I had the fortunate foresight to take a day in town before the social distancing and lockdown began (the Monday before Mother’s Day, not coincidentally) and while going through charity shops, I happened upon a copy of The Callahan Chronicals [sic], an omnibus of the first three books in Spider Robinson’s Callahan’s Place series. I’d read the first of these last year (digitally) after having played the very good PC adventure game, and found it a little underwhelming, but I assumed the series would go on to cover the gamut of madcap stuff present in the game (made over a decade after the last of these books).
And it does. These stories involve everything from talking dogs to alcoholic vampires to alien cyborgs and dodgy time travellers.

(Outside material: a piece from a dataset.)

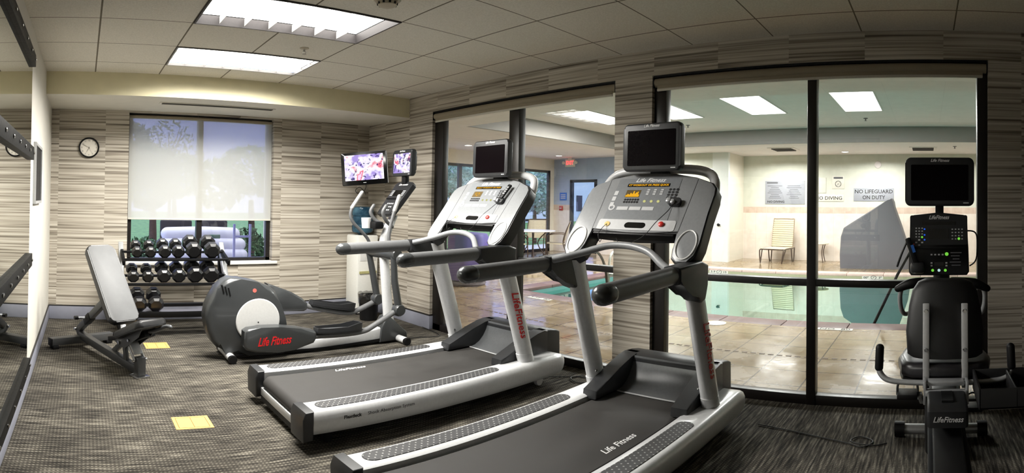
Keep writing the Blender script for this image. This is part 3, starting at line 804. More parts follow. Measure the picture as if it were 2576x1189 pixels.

There’s a huge variety of concepts thrown around in here, in a fairly SF savvy context, alongside a good deal of good natured human humanism and terrible puns. There’s even a selection of riddles in one story, which are quite fun (this is something the adventure game builds on).

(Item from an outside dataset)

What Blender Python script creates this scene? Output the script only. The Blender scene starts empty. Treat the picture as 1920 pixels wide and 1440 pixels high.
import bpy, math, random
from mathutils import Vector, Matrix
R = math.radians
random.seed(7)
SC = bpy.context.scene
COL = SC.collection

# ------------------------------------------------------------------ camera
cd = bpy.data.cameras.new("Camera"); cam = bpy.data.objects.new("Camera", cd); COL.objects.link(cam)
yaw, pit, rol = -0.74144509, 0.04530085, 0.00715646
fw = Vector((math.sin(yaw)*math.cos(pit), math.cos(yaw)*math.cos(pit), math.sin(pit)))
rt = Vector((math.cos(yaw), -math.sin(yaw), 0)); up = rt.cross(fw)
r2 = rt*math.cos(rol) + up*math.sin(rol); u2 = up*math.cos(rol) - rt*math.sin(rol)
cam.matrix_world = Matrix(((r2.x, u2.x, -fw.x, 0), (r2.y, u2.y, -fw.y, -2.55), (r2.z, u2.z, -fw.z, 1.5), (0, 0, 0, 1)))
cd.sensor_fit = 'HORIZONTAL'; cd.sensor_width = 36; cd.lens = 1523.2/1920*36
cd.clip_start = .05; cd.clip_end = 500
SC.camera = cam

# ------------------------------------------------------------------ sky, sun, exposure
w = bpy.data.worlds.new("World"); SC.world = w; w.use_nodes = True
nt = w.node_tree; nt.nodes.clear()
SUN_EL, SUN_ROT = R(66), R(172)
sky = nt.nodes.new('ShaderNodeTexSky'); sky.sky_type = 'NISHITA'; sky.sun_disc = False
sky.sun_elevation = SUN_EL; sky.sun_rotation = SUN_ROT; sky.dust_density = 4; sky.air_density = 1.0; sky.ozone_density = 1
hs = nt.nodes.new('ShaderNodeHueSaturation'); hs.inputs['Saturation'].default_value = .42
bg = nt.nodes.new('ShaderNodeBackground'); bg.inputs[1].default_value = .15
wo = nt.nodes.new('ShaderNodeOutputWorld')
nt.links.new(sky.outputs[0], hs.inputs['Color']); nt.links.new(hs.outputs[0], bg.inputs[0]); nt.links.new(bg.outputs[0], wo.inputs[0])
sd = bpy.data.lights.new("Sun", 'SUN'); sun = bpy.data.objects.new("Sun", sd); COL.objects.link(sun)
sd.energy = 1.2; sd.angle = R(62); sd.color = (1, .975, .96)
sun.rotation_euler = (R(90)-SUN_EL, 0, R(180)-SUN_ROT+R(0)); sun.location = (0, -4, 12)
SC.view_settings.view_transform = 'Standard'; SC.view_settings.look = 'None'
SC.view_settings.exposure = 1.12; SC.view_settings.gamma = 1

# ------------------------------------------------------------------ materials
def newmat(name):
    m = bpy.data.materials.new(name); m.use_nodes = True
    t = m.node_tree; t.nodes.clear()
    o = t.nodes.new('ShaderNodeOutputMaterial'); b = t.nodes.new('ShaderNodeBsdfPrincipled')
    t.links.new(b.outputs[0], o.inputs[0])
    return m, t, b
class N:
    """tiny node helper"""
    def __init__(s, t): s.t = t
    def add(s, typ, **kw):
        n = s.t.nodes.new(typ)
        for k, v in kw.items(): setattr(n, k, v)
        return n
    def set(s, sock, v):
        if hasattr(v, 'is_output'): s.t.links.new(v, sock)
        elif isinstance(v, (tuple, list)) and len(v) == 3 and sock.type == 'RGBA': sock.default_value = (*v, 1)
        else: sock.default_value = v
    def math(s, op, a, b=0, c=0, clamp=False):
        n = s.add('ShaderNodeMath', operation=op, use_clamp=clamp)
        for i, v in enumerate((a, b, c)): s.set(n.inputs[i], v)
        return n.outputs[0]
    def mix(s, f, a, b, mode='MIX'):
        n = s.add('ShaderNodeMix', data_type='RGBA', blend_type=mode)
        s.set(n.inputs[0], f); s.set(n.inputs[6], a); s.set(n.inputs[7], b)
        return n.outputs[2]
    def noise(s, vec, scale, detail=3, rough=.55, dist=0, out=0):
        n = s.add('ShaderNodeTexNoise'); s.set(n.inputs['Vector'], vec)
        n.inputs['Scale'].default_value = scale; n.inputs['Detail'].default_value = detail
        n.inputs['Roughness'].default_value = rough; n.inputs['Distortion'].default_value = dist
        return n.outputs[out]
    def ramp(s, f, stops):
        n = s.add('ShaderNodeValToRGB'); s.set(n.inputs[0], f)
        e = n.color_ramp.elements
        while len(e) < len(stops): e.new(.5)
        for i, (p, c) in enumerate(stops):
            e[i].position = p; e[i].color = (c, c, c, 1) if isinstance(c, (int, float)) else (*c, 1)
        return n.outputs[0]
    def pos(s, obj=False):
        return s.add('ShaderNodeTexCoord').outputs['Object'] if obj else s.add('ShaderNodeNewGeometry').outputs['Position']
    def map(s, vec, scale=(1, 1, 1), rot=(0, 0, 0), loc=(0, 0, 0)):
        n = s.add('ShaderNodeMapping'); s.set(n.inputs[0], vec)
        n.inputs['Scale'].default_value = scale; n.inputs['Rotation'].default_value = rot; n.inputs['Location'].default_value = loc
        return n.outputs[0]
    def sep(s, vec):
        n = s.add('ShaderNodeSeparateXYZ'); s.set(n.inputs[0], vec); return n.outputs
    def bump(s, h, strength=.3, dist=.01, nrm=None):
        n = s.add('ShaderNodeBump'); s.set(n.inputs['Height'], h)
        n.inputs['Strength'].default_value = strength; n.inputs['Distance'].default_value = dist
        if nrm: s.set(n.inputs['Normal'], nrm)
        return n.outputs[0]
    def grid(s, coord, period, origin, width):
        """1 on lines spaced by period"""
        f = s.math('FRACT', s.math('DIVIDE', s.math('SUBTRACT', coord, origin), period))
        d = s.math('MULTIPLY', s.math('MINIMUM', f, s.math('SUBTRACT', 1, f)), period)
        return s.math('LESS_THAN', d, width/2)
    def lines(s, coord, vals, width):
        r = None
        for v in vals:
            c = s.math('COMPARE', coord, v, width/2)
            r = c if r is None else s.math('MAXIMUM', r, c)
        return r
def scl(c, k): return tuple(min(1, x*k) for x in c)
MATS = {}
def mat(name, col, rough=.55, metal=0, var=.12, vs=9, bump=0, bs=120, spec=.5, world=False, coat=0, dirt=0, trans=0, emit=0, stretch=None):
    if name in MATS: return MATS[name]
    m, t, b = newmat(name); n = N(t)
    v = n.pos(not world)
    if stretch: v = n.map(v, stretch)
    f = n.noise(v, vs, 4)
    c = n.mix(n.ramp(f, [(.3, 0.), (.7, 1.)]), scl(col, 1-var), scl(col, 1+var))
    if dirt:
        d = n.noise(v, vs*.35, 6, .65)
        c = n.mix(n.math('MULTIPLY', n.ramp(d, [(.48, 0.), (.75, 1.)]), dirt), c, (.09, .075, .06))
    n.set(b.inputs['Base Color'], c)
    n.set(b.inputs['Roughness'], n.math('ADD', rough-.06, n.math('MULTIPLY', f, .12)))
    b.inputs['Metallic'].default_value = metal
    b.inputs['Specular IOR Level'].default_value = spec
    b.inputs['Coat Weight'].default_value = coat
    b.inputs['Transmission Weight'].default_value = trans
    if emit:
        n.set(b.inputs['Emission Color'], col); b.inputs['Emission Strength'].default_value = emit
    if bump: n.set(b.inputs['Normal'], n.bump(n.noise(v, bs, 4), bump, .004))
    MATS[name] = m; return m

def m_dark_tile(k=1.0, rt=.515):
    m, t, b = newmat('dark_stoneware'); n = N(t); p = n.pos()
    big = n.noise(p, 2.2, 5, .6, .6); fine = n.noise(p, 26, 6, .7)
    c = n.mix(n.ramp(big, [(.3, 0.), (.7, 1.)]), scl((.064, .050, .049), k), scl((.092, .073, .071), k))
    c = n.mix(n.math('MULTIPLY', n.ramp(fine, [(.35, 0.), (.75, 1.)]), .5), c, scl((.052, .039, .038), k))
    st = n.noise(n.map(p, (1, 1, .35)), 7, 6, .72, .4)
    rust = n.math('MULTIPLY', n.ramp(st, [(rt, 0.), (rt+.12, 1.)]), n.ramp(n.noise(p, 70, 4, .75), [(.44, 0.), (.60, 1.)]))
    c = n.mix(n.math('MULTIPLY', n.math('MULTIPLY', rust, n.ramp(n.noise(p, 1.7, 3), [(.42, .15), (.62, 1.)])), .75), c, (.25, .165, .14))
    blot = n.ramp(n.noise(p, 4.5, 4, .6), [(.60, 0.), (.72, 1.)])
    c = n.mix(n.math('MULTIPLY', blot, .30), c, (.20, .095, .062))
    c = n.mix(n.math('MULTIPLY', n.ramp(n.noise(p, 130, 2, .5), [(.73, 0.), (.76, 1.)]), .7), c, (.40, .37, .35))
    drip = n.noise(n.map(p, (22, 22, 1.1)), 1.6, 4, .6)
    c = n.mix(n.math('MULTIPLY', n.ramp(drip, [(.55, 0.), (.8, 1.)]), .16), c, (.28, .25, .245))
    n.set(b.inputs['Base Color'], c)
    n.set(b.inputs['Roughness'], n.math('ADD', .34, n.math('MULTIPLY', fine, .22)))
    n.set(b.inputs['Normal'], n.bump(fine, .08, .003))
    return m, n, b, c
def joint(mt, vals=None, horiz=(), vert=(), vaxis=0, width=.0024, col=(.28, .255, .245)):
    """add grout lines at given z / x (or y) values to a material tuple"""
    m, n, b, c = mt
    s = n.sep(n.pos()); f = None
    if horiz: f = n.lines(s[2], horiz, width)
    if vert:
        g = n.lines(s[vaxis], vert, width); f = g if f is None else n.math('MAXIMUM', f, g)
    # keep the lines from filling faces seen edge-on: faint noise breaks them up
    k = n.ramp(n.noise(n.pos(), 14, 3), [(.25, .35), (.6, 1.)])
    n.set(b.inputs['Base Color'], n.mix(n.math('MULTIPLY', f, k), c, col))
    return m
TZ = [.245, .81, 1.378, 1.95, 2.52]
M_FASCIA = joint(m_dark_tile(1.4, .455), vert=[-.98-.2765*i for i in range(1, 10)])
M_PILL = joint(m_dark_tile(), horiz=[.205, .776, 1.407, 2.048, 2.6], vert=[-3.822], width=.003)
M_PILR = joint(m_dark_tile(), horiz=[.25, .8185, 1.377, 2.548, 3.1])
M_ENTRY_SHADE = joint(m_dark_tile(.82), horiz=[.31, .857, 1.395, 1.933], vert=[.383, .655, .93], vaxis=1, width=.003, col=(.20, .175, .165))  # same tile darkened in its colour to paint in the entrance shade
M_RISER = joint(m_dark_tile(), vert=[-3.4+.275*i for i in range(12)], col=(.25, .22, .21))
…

That said, the stories never reach the heights that the game did for me. I suppose part of that is the game spoiled me on a lot of the surprises before the stories could, but the game has more scope than the books. In the game, the pub is a springboard from which crazy adventures happen. There, Jake (the player character and first person narrator of the stories) goes off into the future of New York, deep into a South American jungle, onto a UFO, breaks into a military complex and more. In the prose, people tend to come into Callahan’s and then just talk in the pub. And that works to a degree, but it can get a bit formulaic.
The stories are also pretty hit and miss and the two biggest misses for me are the two “big” stories in the third collection, Callahan’s Secret, which, in TV terms are the “story arc” episodes. The Blacksmith’s Tale is pretty awful – half of it is devoted to Jake ogling and then awkwardly seducing a woman, which gets old really quick, before then having her berate all the people in the pub for stuff regarding one of the regulars. It just doesn’t work as a story and isn’t helped by the last minute reveal that she’s the daughter of Mike Callahan, the owner of the pub.

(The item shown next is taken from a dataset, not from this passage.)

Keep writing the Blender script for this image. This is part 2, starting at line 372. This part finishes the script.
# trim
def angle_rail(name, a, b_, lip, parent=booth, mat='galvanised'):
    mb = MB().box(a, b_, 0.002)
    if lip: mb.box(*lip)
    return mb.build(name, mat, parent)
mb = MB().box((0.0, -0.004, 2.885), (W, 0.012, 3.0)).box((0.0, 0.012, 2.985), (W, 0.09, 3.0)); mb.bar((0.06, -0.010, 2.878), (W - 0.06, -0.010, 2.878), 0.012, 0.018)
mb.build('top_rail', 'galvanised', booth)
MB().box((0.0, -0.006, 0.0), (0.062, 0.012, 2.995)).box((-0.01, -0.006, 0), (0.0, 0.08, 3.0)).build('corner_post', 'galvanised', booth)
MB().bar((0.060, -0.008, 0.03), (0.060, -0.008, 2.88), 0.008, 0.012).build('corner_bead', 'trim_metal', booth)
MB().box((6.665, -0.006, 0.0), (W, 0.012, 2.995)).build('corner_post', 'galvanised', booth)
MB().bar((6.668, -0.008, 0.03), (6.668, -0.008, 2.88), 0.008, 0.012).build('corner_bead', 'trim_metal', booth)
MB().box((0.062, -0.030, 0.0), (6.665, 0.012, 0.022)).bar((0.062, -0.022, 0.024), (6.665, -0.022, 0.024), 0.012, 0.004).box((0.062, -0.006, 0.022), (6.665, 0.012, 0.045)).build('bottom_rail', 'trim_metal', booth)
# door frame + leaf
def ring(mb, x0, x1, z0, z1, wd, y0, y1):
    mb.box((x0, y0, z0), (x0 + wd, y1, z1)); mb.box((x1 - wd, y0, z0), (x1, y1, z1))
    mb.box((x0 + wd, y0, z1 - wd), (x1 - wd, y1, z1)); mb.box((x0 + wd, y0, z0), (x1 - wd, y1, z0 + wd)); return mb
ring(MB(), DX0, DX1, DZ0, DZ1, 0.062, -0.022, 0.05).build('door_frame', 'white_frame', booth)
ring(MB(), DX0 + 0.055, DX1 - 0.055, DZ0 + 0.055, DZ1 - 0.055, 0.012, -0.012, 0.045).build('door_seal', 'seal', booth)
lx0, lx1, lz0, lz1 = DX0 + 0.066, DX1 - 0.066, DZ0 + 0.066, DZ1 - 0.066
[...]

The other dud is the last story, which brings something of a conclusion to the series, by blowing up the pub with a nuke in an effort to stop an alien from destroying the planet. There’s some good stuff there about the regulars rallying together to stop the threat, but there’s a very convenient nuke hanging around for plot expediency, huge long sprawling, music-based metaphors about the nature of psychic union/collaboration and then a truly groanworthy reveal of Mike Callahan and his family turning out to be time-travellers from really far in the future. I think the character of Callahan was better as just an unflappable guy who ran a bar where weird things happen, instead of being some special time-traveller there specifically because something was going to happen around that time and he needed to prevent it. It’s a bit like the recent retcons to Doctor Who – sometimes a protagonist works better as an ordinary person who excels in extraordinary situations. I understand why Robinson blew up the bar – I think he wanted an excuse to stop writing about it and have weirdoes writing to him asking where it is – but it’s a bit of a limp ending to the series (which then isn’t even the end).
All in all, I’d say Callahan’s Place ends up in this weird situation where the video game is better than the source material. And that never happens.